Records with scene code
start

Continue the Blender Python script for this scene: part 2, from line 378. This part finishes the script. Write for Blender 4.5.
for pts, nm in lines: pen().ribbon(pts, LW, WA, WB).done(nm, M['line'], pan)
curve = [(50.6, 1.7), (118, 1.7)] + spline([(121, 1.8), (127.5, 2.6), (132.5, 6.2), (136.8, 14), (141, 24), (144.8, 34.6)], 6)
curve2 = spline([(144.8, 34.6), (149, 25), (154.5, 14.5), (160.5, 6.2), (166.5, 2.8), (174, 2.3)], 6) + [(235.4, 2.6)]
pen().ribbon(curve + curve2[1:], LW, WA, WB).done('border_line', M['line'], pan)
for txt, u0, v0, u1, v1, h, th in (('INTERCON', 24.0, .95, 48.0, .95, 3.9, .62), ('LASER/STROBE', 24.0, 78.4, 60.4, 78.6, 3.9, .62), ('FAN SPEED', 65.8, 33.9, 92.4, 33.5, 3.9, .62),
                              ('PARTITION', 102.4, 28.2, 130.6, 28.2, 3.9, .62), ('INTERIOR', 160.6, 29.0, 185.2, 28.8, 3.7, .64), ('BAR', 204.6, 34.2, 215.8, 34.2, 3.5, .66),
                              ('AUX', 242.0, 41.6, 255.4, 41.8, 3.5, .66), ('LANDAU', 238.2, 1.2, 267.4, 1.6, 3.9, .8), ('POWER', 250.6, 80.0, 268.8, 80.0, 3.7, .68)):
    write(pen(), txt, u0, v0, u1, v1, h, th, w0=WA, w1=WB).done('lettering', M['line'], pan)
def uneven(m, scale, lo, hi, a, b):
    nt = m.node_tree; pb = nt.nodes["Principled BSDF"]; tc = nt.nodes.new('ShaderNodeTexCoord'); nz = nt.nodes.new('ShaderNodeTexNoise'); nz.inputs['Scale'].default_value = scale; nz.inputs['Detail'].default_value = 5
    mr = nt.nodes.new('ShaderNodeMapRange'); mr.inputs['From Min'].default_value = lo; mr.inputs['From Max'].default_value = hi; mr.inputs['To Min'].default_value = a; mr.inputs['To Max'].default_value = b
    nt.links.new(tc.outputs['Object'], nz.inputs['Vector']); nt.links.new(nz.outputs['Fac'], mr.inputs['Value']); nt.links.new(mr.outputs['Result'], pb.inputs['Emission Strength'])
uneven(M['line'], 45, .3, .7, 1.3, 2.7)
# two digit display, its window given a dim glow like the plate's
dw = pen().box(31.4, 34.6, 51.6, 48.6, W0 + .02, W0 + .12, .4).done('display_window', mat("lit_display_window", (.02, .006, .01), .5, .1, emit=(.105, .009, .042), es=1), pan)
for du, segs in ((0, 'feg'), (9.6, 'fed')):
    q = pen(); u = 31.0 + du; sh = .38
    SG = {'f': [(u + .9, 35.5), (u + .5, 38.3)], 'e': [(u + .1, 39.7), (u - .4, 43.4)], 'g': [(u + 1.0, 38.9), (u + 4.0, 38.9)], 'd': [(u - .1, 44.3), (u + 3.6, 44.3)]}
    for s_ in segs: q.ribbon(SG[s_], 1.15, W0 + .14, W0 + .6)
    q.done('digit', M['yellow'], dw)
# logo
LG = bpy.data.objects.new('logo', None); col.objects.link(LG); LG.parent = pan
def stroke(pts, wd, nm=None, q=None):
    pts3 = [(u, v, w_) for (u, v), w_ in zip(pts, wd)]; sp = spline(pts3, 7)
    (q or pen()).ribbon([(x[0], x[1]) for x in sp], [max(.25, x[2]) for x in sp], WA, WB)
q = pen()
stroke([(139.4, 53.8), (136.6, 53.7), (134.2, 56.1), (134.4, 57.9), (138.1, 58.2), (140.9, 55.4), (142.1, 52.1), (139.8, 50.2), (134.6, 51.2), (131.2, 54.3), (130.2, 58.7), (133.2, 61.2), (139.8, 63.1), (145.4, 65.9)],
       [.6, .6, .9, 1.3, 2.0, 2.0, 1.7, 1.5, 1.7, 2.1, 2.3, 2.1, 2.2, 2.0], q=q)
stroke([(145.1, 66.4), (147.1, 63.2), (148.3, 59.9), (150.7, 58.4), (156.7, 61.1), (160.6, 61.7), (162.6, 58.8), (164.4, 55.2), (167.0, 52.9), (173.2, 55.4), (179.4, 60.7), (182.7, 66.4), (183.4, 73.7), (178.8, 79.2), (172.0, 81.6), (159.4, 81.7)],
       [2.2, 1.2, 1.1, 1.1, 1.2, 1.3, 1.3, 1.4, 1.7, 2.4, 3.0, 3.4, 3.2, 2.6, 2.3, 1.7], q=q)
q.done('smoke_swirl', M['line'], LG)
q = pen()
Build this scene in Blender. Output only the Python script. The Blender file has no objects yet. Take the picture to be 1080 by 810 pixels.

end

*Set task*. Type out the full listing again, exactly as given.

*The result*.
Continue the Blender Python script for this scene: part 2, from line 378. This part finishes the script. Write for Blender 4.5.
for pts, nm in lines: pen().ribbon(pts, LW, WA, WB).done(nm, M['line'], pan)
curve = [(50.6, 1.7), (118, 1.7)] + spline([(121, 1.8), (127.5, 2.6), (132.5, 6.2), (136.8, 14), (141, 24), (144.8, 34.6)], 6)
curve2 = spline([(144.8, 34.6), (149, 25), (154.5, 14.5), (160.5, 6.2), (166.5, 2.8), (174, 2.3)], 6) + [(235.4, 2.6)]
pen().ribbon(curve + curve2[1:], LW, WA, WB).done('border_line', M['line'], pan)
for txt, u0, v0, u1, v1, h, th in (('INTERCON', 24.0, .95, 48.0, .95, 3.9, .62), ('LASER/STROBE', 24.0, 78.4, 60.4, 78.6, 3.9, .62), ('FAN SPEED', 65.8, 33.9, 92.4, 33.5, 3.9, .62),
                              ('PARTITION', 102.4, 28.2, 130.6, 28.2, 3.9, .62), ('INTERIOR', 160.6, 29.0, 185.2, 28.8, 3.7, .64), ('BAR', 204.6, 34.2, 215.8, 34.2, 3.5, .66),
                              ('AUX', 242.0, 41.6, 255.4, 41.8, 3.5, .66), ('LANDAU', 238.2, 1.2, 267.4, 1.6, 3.9, .8), ('POWER', 250.6, 80.0, 268.8, 80.0, 3.7, .68)):
    write(pen(), txt, u0, v0, u1, v1, h, th, w0=WA, w1=WB).done('lettering', M['line'], pan)
def uneven(m, scale, lo, hi, a, b):
    nt = m.node_tree; pb = nt.nodes["Principled BSDF"]; tc = nt.nodes.new('ShaderNodeTexCoord'); nz = nt.nodes.new('ShaderNodeTexNoise'); nz.inputs['Scale'].default_value = scale; nz.inputs['Detail'].default_value = 5
    mr = nt.nodes.new('ShaderNodeMapRange'); mr.inputs['From Min'].default_value = lo; mr.inputs['From Max'].default_value = hi; mr.inputs['To Min'].default_value = a; mr.inputs['To Max'].default_value = b
    nt.links.new(tc.outputs['Object'], nz.inputs['Vector']); nt.links.new(nz.outputs['Fac'], mr.inputs['Value']); nt.links.new(mr.outputs['Result'], pb.inputs['Emission Strength'])
uneven(M['line'], 45, .3, .7, 1.3, 2.7)
# two digit display, its window given a dim glow like the plate's
dw = pen().box(31.4, 34.6, 51.6, 48.6, W0 + .02, W0 + .12, .4).done('display_window', mat("lit_display_window", (.02, .006, .01), .5, .1, emit=(.105, .009, .042), es=1), pan)
for du, segs in ((0, 'feg'), (9.6, 'fed')):
    q = pen(); u = 31.0 + du; sh = .38
    SG = {'f': [(u + .9, 35.5), (u + .5, 38.3)], 'e': [(u + .1, 39.7), (u - .4, 43.4)], 'g': [(u + 1.0, 38.9), (u + 4.0, 38.9)], 'd': [(u - .1, 44.3), (u + 3.6, 44.3)]}
    for s_ in segs: q.ribbon(SG[s_], 1.15, W0 + .14, W0 + .6)
    q.done('digit', M['yellow'], dw)
# logo
LG = bpy.data.objects.new('logo', None); col.objects.link(LG); LG.parent = pan
def stroke(pts, wd, nm=None, q=None):
    pts3 = [(u, v, w_) for (u, v), w_ in zip(pts, wd)]; sp = spline(pts3, 7)
    (q or pen()).ribbon([(x[0], x[1]) for x in sp], [max(.25, x[2]) for x in sp], WA, WB)
q = pen()
stroke([(139.4, 53.8), (136.6, 53.7), (134.2, 56.1), (134.4, 57.9), (138.1, 58.2), (140.9, 55.4), (142.1, 52.1), (139.8, 50.2), (134.6, 51.2), (131.2, 54.3), (130.2, 58.7), (133.2, 61.2), (139.8, 63.1), (145.4, 65.9)],
       [.6, .6, .9, 1.3, 2.0, 2.0, 1.7, 1.5, 1.7, 2.1, 2.3, 2.1, 2.2, 2.0], q=q)
stroke([(145.1, 66.4), (147.1, 63.2), (148.3, 59.9), (150.7, 58.4), (156.7, 61.1), (160.6, 61.7), (162.6, 58.8), (164.4, 55.2), (167.0, 52.9), (173.2, 55.4), (179.4, 60.7), (182.7, 66.4), (183.4, 73.7), (178.8, 79.2), (172.0, 81.6), (159.4, 81.7)],
       [2.2, 1.2, 1.1, 1.1, 1.2, 1.3, 1.3, 1.4, 1.7, 2.4, 3.0, 3.4, 3.2, 2.6, 2.3, 1.7], q=q)
q.done('smoke_swirl', M['line'], LG)
q = pen()
Build this scene in Blender. Output only the Python script. The Blender file has no objects yet. Take the picture to be 1080 by 810 pixels.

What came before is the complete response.